Comecemos pelo que ocultam: a proteção social em Portugal não é demais, é de menos. Quase 40% dos desempregados oficialmente registados em novembro, não têm acesso a subsídio de desemprego: 132.461 pessoas inscritas nos centros de emprego não tinham direito a proteção no desemprego e a estas somam-se as que não estão sequer inscritas. Mais de metade das que tinham acesso ao subsídio (60%, ou 131.223 beneficiários) recebia 500 euros ou menos, isto é, um valor inferior ao limiar de pobreza, que anda nos 540 euros. Ou seja, temos uma baixa cobertura do subsídio de desemprego e temos valores que são, na maioria dos casos, condenações à pobreza. Com o Rendimento Social de Inserção (a prestação social mais fiscalizada do nosso sistema de proteção social), a questão é ainda mais gritante. Em novembro, recebiam-no 97 mil famílias. O valor médio por família era de 261 euros (menos de metade do limiar de pobreza) e o valor médio por beneficiário era de 119,5 euros. Ou seja, uma condenação à miséria.

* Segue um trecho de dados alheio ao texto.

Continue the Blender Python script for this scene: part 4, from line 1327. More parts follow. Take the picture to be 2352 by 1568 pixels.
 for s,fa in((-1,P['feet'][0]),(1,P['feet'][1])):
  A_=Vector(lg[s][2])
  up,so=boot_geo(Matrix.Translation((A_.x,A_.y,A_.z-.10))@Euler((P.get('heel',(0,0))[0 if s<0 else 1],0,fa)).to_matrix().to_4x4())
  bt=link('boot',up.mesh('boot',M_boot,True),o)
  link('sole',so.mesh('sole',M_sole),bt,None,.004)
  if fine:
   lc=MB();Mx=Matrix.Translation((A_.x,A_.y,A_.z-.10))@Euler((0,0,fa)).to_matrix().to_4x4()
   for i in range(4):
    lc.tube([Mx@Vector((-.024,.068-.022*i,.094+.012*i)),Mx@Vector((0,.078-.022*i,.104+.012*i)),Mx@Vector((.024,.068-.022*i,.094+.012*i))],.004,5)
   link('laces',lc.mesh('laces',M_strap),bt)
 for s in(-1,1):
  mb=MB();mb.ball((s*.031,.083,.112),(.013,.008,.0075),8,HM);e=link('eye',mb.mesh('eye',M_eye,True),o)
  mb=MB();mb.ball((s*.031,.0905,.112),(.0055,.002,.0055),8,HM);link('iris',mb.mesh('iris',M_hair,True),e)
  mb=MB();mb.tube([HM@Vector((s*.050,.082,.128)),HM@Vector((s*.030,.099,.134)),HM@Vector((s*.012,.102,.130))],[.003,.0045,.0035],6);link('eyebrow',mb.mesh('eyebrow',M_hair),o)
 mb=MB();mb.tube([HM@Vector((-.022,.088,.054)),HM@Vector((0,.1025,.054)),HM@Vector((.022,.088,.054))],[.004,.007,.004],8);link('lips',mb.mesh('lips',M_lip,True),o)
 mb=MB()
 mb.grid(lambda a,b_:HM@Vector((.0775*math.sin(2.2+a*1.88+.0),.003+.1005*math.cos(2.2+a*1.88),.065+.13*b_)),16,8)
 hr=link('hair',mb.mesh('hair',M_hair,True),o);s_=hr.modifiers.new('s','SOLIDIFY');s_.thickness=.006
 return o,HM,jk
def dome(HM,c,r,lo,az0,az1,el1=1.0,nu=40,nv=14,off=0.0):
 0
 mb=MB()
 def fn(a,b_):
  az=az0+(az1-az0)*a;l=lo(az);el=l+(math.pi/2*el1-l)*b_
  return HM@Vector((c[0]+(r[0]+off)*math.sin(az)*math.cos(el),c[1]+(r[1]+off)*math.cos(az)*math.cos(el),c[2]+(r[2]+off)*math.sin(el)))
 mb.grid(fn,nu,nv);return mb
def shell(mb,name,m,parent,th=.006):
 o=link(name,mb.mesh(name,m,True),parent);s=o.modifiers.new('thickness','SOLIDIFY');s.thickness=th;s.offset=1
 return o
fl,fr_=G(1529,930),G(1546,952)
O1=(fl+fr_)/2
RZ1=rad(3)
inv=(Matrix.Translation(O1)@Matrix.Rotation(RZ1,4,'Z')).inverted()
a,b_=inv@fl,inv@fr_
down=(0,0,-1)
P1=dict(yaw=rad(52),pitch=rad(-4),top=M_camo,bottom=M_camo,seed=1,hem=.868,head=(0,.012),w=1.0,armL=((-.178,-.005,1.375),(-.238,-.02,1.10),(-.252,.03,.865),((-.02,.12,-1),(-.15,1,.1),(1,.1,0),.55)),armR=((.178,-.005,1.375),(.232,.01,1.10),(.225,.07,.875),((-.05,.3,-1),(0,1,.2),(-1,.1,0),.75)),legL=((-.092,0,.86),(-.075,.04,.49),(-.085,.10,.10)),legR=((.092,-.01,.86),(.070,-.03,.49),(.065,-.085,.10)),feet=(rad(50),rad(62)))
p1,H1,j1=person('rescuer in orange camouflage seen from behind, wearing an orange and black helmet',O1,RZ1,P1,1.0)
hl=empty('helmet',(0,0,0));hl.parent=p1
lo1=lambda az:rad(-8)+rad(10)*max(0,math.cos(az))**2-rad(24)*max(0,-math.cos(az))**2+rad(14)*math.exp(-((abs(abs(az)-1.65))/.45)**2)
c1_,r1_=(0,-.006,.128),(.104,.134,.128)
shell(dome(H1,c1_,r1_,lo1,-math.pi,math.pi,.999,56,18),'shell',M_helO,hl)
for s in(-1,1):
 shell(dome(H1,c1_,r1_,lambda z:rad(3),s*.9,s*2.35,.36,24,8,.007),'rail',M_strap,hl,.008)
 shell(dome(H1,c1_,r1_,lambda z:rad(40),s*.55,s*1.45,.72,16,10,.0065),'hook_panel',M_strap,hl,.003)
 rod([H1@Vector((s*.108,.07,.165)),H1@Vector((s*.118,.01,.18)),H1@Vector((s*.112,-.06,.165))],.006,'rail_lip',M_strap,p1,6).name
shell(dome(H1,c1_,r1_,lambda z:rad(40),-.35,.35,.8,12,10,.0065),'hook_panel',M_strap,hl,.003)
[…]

A ideia de que temos um sistema de proteção social faustoso, que dá às pessoas pequenas fortunas que lhes permitem viver acomodadas no apoio do Estado é falsa. Até a OCDE, guardiã zelosa das leis da troika e da sua lógica austeritária, apontava como “prioridade para a governação” no seu último relatório, ainda este mês, alargar o acesso aos subsídios de desemprego e aumentar o nível e a cobertura das prestações de rendimento mínimo…
A sugestão de Rui Rio serve para namorar os equívocos deliberados da extrema-direita. E aproxima-o do legado de Passos e da governação mais extremista que o país já teve. Foi Passos quem, em 2012, entendeu cortar 10% no valor do subsídio de desemprego para “promover a empregabilidade”. Esse logro, através do qual a condenação à pobreza foi apresentada perversamente como um “incentivo à procura ativa de emprego” partia de um desprezo e de um preconceito sobre as pessoas, de uma falta de análise sobre as causas das disfunções do mercado de trabalho em Portugal e tratava o subsídio de desemprego como uma espécie de favor do Estado e não como um direito dos trabalhadores fundado nos seus descontos. Os resultados, em termos de emprego, nesse período, são bem conhecidos: a maior vaga migratória e o maior número de desempregados das últimas décadas. Foi nessa política que Rio entendeu situar-se.
Se o PSD ressuscitou o discurso sobre os “malandros dos apoios sociais”, a extrema-direita soma-lhe as vulgaridades e o duplo critério com que se pronuncia sobre atos criminosos. Quando os crimes são contra imigrantes pobres, há sempre um “mas” para Ventura, como se tem visto na selvajaria de Odemira.
Mas não basta à esquerda constatar a incapacidade política destes discursos, que compensam com inflação retórica a ausência de propostas que contem para mudar a exploração e a falta de horizontes. Há um problema salarial em Portugal e ele não se resolve apenas com a subida do salário mínimo. Para que o emprego seja atrativo e para que o padrão produtivo mude, é preciso muito mais. Dou o exemplo de três respostas que poderiam ser dadas de forma combinada.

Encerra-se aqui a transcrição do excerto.